I have seen some of the worst code from offshore teams. Not saying everyone is like that, nor am I saying you have to be in these countries to make food code. But, I know how they drive the people over there, and I know what their company's priorities are. Get the next contract, do the minimum to maintain the contract. Lowest bidder, and for the companies you get what you pay for.
I now have zero expectations for Halo. It's too bad because the open world in Infinite was a lot of fun, but of course they wanted season passes and live services, and gamers are obviously surrounded by those. Plus with Microsoft if it isn't extremely insanely profitable then it's not worth continuing. Moderately profitable won't cut it for them.
So, so long halo, it was fun, but I'll have fun replaying the originals.
My heart goes out to the few engineers left who will now be babysitting contractors full-time.
I did that job. I lost all of my engineering time to them, a team of "senior engineers" who I had to teach git, pull requests, basic unit tests, developing along non-happy paths, deployments, and getting nothing but pushback the entire time.
Me, PR comment: "Hey this is going to throw an exception. Can you handle that?"

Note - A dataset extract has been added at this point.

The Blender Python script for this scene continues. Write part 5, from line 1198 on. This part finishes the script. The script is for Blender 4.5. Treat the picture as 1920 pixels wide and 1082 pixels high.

Them "It won't throw an exception "
Me: yes, it literally will, look, if that's null it will throw. Look it's fine, just handle it gracefully, I'm. Not saying it's bad that it will throw, just make sure the app doesn't crash
Them: This is a waste of time, just push the code.
Just constant battles like that. Like I said it's not their fault, it's the culture differences of development, but man does it fuck up a software application.
Who said anything about development going offshore? And just because your company cheaped out on offshore devs doesn’t mean offshore devs are bad. I’ve worked with some people overseas that are smarter and better than most of our engineers.